The Party That Failed

An Insider Breaks With Beijing

By Cai Xia

 

Each Sunday this summer, we’re sharing an essay from the archives that provides a rare first-person account of history as it unfolded. This week, we’re revisiting a 2020 piece by Cai Xia, who worked as a prominent scholar in Beijing until she was expelled from the Chinese Communist Party that year after publicly denouncing the CCP and Chinese President Xi Jinping. In this essay, Cai documents how she went from being a loyal member of the CCP and a proud defender of its policies to someone who was “secretly harboring doubts about the sincerity of its beliefs and its concern for the Chinese people.”

Cai worked for 15 years at the Central Party School in Beijing, where she taught Marxist political theory to high-ranking officials. She was therefore able to offer a rare inside look at how, under Xi, China had grown more repressive and dictatorial. “People who haven’t lived in mainland China for the past eight years can hardly understand how brutal the regime has become, how many quiet tragedies it has authored,” Cai writes. 

Born into a Communist military family, Cai grew up steeped in CCP ideology. “All I could see was socialism’s bright future,” she recounts. “I was a true believer.” She began to gain a more sophisticated understanding of CCP thought when she joined the People’s Liberation Army at the height of the Cultural Revolution in 1969, at which point she began reading Western literature and political philosophy—in secret.

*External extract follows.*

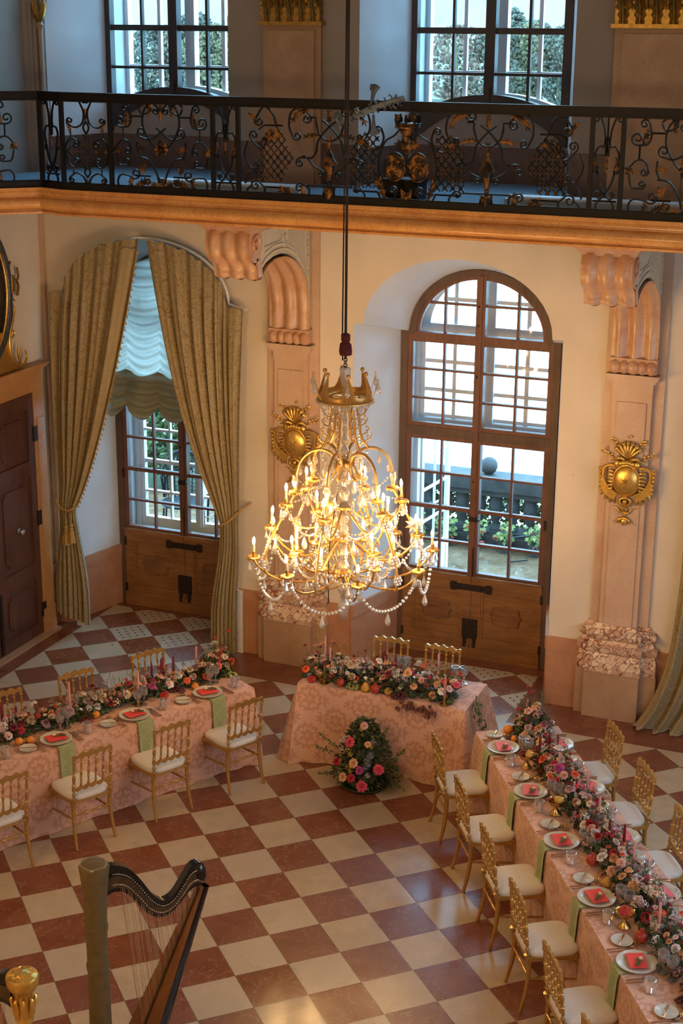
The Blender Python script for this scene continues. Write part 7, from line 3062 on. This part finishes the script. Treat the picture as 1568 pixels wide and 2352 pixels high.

But she continued to hew to China’s official ideology, and ended up studying Marxist theory and the history of the CCP at a party school: “So devoted was I to the CCP’s line that behind my back, my classmates called me ‘Old Mrs. Marx.’”

But by the early 2000s, she began to have misgivings: Beijing’s strict ideological, economic, and political control no longer felt suited to meet the demands of the time. Cai was buoyed by hopes that the CCP would embrace reform and ultimately move toward democracy—and describes her disappointment upon realizing that the party was sticking to the ideological status quo: “I felt for the first time that the system I had long considered sacred was in fact unbearably absurd.” 

In 2013, Cai watched with dismay as Xi unveiled a new ideological campaign rooted in domestic surveillance and the party’s totalitarian rule. “I wondered how I could remain part of this system,” she writes. By 2019, she had left China for the United States. “After 20 years of hesitation, confusion, and misery, I made the decision to emerge from the darkness and make a complete break with the party. Xi’s great leap backward soon left me with no other choice.”